On Thu, May 20, 2021 at 9:20 AM tsunakawa.takay@fujitsu.com
<tsunakawa.takay@fujitsu.com> wrote:
> From: Amit Langote <amitlangote09@gmail.com>
> > On Tue, May 18, 2021 at 11:11 AM houzj.fnst@fujitsu.com
> > <houzj.fnst@fujitsu.com> wrote:
> > > For some big data scenario, we sometimes transfer data from one table(only
> > store not expired data)
> > > to another table(historical data) for future analysis.
> > > In this case, we import data into historical table regularly(could be one day or
> > half a day),
> > > And the data is likely to be imported with date label specified, then all of the
> > data to be
> > > imported this time belong to the same partition which partition by time range.
> >
> > Is directing that data directly into the appropriate partition not an
> > acceptable solution to address this particular use case? Yeah, I know
> > we should avoid encouraging users to perform DML directly on
> > partitions, but...
>
> Yes, I want to make/keep it possible that application developers can be unaware of partitions. I believe that's why
David-san,Alvaro-san, and you have made great efforts to improve partitioning performance. So, I'm +1 for what Hou-san
istrying to achieve.
I'm very glad to see such discussions on the list, because it means
the partitioning feature is being stretched to cover wider set of use
cases.
> Is there something you're concerned about? The amount and/or complexity of added code?

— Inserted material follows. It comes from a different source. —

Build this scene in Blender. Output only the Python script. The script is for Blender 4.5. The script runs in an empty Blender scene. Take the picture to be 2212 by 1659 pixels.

IMHO, a patch that implements caching more generally would be better
even if it adds some complexity. Hou-san's patch seemed centered
around the use case where all rows being loaded in a given command
route to the same partition, a very specialized case I'd say.
Maybe we can extract the logic in Hou-san's patch to check the
constant-ness of the targetlist producing the rows to insert and find
a way to add it to the patch I posted such that the generality of the
latter's implementation is not lost.